While studying Buddhist trance in Cambodia in 1971 the ethnologist François Bizot was ambushed and imprisoned by Khmer Rouge rebels. In his previous much lauded and horrifying book, The Gate, he described his interrogation by the prison commandant known as Comrade Duch. In a variation on the Stockholm syndrome (in which captive grows attached to captor), Bizot and Duch developed, if not a friendship, then an intimacy. Duch, persuaded that Bizot was not a CIA agent, had him released, thereby saving the Frenchman’s life. Duch acted at no little risk to himself in so doing. Bizot was the only westerner to survive incarceration by the Khmer Rouge.
Subsequently, with the triumph of the rebellion, Duch became the Khmer Rouge’s head of internal security and personally oversaw the Tuol Sleng extermination camp in Phnom Penh. Here inmates were first tortured to confess crimes against the revolution (whether real or imagined was neither here nor there) and then taken away to be bludgeoned to death, bullets being too expensive to waste. A hundred inmates died having their blood extracted for battlefield transfusions. Autopsies were performed on the living. Some 16,000 people were murdered at Tuol Sleng. Seven survived.
Bizot never denies that what Duch did was monstrous, but, in what is a meditation on original sin and the banality of evil, with a nod to the Sermon on the Mount, maintains that Duch was a man as ordinary as any other. The reader is asked — urged — to recognise that we are each born with the potential for extreme evil. Certainly the author believes it of himself.
The book is in two parts. The first charts the development of Bizot’s idea of human monstrosity, through self-examination (he once killed a pet by smashing it repeatedly against a wall) and through consideration of the nature of his relationship with Duch.

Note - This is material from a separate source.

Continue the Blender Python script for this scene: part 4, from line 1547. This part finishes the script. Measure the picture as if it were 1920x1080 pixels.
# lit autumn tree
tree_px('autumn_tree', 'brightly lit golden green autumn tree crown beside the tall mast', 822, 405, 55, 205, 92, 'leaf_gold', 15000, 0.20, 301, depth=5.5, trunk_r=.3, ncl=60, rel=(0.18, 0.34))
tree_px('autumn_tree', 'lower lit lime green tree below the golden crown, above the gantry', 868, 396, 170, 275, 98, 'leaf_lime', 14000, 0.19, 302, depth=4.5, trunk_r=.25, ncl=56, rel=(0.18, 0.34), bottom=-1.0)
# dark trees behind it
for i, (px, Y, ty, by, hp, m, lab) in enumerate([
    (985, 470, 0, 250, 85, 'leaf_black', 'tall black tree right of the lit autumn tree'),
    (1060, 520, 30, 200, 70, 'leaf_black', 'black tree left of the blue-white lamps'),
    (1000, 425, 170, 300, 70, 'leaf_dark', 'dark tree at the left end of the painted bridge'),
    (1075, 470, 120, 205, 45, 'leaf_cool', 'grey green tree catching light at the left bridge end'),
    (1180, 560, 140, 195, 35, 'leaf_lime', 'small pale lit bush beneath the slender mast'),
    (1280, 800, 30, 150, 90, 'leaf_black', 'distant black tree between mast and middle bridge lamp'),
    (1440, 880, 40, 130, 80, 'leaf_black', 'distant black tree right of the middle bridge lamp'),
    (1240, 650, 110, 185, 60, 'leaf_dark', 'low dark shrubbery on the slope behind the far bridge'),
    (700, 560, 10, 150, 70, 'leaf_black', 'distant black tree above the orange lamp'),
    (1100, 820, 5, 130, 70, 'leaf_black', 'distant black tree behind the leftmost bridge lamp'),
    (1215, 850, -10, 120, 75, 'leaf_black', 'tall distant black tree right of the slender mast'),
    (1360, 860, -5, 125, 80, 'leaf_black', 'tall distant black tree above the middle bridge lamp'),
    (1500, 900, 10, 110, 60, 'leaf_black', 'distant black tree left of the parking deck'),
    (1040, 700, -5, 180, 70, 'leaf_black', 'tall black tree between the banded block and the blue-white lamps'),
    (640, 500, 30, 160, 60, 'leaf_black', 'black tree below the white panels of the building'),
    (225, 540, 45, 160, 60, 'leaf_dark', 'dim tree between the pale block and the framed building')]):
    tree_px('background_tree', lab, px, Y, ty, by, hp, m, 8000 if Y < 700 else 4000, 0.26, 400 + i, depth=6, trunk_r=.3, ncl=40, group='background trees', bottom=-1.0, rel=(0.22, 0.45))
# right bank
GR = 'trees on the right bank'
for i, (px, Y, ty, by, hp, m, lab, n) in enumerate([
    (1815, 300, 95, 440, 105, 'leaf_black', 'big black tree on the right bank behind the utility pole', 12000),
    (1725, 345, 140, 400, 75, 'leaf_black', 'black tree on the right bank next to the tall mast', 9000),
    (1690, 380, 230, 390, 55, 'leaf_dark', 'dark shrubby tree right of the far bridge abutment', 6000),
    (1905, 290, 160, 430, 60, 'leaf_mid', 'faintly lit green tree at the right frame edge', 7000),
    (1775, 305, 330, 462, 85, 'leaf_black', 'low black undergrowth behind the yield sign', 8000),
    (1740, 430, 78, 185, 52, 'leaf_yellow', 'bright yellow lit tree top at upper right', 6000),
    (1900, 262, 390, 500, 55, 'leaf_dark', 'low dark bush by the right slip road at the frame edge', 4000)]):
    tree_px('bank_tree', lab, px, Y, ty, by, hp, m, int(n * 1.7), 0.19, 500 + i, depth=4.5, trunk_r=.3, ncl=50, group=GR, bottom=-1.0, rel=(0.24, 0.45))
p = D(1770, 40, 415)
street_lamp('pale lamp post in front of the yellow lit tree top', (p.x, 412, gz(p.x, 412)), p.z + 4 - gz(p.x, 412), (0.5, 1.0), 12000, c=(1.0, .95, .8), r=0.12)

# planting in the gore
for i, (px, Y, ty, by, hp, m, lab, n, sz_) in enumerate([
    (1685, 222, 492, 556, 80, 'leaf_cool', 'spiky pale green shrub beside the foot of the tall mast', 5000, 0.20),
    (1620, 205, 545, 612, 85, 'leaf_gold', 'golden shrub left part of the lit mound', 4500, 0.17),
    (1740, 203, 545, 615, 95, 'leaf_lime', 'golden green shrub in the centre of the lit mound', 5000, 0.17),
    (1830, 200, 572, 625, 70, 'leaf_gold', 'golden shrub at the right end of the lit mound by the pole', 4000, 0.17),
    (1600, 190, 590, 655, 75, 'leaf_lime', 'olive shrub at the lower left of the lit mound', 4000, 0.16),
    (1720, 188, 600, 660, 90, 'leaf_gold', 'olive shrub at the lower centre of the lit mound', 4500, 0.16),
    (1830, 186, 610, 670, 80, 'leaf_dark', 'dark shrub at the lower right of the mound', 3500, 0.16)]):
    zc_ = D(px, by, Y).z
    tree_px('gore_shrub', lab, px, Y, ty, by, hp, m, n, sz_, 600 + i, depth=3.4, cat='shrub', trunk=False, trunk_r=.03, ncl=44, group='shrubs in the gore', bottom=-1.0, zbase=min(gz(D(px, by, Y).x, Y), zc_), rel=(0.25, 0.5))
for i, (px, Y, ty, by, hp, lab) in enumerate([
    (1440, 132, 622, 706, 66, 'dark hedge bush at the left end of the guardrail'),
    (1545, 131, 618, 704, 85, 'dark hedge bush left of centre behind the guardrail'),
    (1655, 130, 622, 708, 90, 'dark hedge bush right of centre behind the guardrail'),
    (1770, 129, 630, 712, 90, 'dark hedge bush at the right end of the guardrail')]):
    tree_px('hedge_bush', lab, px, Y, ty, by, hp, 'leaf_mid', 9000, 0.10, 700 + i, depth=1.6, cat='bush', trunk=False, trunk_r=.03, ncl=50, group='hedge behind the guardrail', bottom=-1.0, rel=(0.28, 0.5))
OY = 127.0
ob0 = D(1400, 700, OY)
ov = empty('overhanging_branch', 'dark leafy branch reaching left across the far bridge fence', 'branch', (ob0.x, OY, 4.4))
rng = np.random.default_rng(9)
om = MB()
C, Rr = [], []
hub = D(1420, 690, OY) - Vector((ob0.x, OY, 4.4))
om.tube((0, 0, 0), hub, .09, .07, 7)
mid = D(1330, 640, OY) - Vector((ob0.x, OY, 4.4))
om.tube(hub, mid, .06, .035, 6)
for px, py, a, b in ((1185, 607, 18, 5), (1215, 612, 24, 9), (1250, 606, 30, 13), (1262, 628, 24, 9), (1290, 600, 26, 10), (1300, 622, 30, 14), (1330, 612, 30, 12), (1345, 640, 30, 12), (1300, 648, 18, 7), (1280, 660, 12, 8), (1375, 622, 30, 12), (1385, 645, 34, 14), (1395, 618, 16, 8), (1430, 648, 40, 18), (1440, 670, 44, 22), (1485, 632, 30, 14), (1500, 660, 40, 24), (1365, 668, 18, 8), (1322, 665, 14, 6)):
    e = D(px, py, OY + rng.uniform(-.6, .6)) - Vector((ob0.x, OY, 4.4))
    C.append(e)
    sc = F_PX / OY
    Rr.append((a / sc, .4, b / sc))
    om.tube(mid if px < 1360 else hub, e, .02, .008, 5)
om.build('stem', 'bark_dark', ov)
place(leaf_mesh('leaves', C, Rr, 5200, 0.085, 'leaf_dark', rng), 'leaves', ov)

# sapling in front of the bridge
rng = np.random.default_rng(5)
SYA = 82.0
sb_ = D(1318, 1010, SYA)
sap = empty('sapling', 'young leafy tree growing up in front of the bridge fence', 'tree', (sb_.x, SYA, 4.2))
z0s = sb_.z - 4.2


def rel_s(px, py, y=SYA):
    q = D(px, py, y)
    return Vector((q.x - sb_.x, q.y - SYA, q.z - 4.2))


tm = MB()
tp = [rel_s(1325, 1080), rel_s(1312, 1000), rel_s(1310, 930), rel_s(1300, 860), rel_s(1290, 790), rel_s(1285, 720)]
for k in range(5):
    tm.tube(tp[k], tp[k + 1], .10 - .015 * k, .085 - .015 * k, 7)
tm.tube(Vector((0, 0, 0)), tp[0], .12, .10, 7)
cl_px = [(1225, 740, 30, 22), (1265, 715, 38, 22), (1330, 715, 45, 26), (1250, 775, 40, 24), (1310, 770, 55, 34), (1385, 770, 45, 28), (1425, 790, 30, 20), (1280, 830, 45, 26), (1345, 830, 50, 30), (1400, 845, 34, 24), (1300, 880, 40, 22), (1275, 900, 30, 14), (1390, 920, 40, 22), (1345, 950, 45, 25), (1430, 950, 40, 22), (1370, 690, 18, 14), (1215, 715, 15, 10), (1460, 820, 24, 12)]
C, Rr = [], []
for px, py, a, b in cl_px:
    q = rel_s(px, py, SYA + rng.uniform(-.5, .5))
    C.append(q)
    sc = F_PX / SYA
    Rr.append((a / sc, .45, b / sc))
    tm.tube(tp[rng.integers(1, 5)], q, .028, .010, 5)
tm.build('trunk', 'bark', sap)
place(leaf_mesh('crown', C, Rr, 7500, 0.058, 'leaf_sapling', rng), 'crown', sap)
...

The second part consists of documents relating to Duch’s trial for war crimes.
Bizot’s writing is terrifically French, full of aphorism — ‘we look at the face of the monster so as not to make out the familiar face of a human being’, or ‘present reality is never entirely real until it is consigned to memory’, or ‘our fate enters the stage through hidden doors, and always in a new costume’ — and in places so abstract or oblique that it is hard to tell what is actually meant.
Certainly the trauma of his experience, in which he neither suffered nor witnessed directly any violence, was profound, and these pages suggest a man wrestling with himself in an effort to understand what it wrought in him. The reader finds himself not so much inside the mind of a war criminal as inside the mind of a French ethnologist who owes his life to a war criminal, able to write ‘my face became his own, and that forbade him from killing me’.
Those who have read The Gate will undoubtedly want to read this, though it covers much of the same ground. For those with only a passing interest, I recommend turning straight to the last chapter, which is a transcript in court-friendly language of Bizot’s testimony at Duch’s trial, and contains the entire story. It concisely describes the struggle this book is concerned with:
I cannot rid myself of the thought that what was perpetrated by Duch could have been perpetrated by many other people… this realisation of the characteristics and ambiguity that form our humanity is at the origin of my tragedy.
And should be at ours, too, he seems to be saying. A hard and admirable book.